Frustration Leads to Faculty Revolt at U. Mass Boston!

Dear Commons Community,

It has been a tumultuous year at the University of Massachusetts at Boston capped by a canceled search for a new chancellor.  As reported by The Chronicle of Higher Education:

“In April 2017, the sitting chancellor, J. Keith Motley, announced he was stepping down after a decade in the position. Motley had deep connections to the city, where he had lived since he studied at Northeastern University, in the 1970s.

He was widely credited with building the university’s reputation both in the city and nationally. During his tenure, money for research increased by 50 percent, the university earned a higher Carnegie Classification, and it drew 25 percent more students. Motley also led the university to develop an ambitious, $700-million construction plan that included a new science building and, for the first time, dormitories.

Sharon Lamb, a professor of counseling and school psychology, said Motley was trying to change the narrative about the university, from one that served only disadvantaged urban students into one with broader appeal and greater emphasis on research.

But by the time he stepped down, he was being blamed for a $30-million deficit in the university’s operating budget. An audit in November found that under Motley’s leadership, the university had provided sloppy oversight of spending and had treated its budget “as a ‘guideline’ and not an ‘operational reality.’”

A report by a group of unionized staff and faculty members, however, blamed the deficit primarily on faulty accounting by the system and on administrative bloat.

To replace Motley, Martin T. Meehan, the U. Mass system president  chose Barry Mills as interim chancellor. Mills was a former corporate lawyer in Manhattan and, from 2001 to 2015, was president of Bowdoin College, a small, selective, liberal-arts institution in rural Maine.

Faculty members were skeptical, at first, that Mills would fit in and understand the culture at a university so different from Bowdoin, said C. Heike Schotten, an associate professor of political science and the incoming chair of the Faculty Council’s executive committee. But his leadership style was more transparent than that of his predecessor, Schotten said, and he seemed to develop a real affection and respect for the college.

Not that all his decisions were popular. In Mills’s efforts to close the university’s budget deficit, he made unpopular cuts even as the costly campus face-lift continued. More than three dozen staff members were laid off, and dozens more faculty members took early retirement. In addition, Mills closed a day-care center that served the children of some staff members and students. The university also cut spending for 17 academic centers, such as the William Joiner Institute for the Study of War and Social Consequences.

Mills’s tenure has also been unexpectedly brief: Appointed in an interim capacity in July 2017, he announced in October that he would step down at the end of the spring semester to make way for a new permanent chancellor.
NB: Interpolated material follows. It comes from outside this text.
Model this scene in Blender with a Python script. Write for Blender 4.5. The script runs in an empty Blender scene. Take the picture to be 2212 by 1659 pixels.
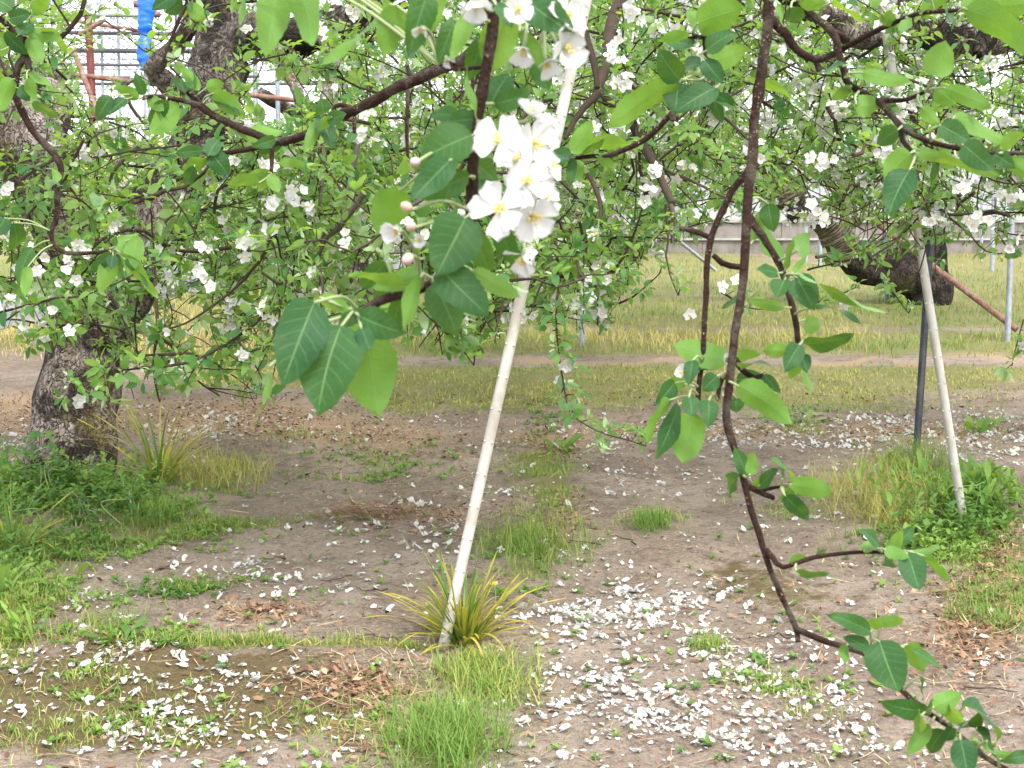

On top of everything else, in March the system’s flagship, in Amherst, announced that it was buying the 70-acre campus of Mount Ida College, just 10 miles from the Boston campus. To some faculty members on the Boston campus, the message was that the wealthy, majority-white flagship could spend money that wasn’t available to the urban campus that serves low-income students of color.

The announcement of the Mount Ida sale was the final straw for faculty members. On May 15 the faculty at Boston voted no confidence in Meehan and in the system’s Board of Trustees. Less than a week later, with the announcement of a new chancellor just days away, the faculty lashed out again, with a collective letter declaring that none of the finalists were up to the job.

“You have to view that action as part of the much larger context,” said Richard M. Freeland, who served for more than 20 years in various posts on the Boston campus. “The faculty were feeling neglected, ignored, and to some degree abused,” said Freeland, the state’s commissioner of higher education from 2008 to 2015.

While faculty dissatisfaction focused on the qualifications of the candidates for chancellor, an underlying concern was that the search process had excluded the concerns of faculty members, said Lamb, the counseling professor. Only two of the search committee’s 15 members were professors.

And the cuts in the staff and in programs made many people question whether the university was abandoning its mission to serve the community at the expense of meeting its bottom line, she said.

Lamb, who also serves on the Faculty Council’s executive committee, said she and others are now ready to put the chancellor-search backlash behind them, and look for ways to work with the new interim chancellor, Katherine S. Newman, who had been serving as the system’s senior vice president for academic affairs.

Meehan, too, is emphasizing cooperation, as he seeks to help the Boston campus pay for its building expenses. “We need to better coordinate our ask for more state money,” Meehan said in an interview.

Last week Meehan met with the executive committee of the Faculty Council, and sent a letter to state legislators detailing the construction costs that the state could pay. Those include $80 million to shore up the underground garage, which sits below three other buildings; $260 million to safeguard utilities; and $70 million for a new parking garage.

Schotten, who will be the committee’s chair in September, also says it’s time to move forward, But she sees the upheaval as a win.

“We dared to take our place at the table for shared governance and provide feedback,” said Schotten “That threw a wrench into the works. I think the faculty did all the right things, and we have gotten President Meehan to have the right priorities for our campus.”

The faculty were right to take the actions they did.  We hope that one of our great public urban univeristies can now move forward.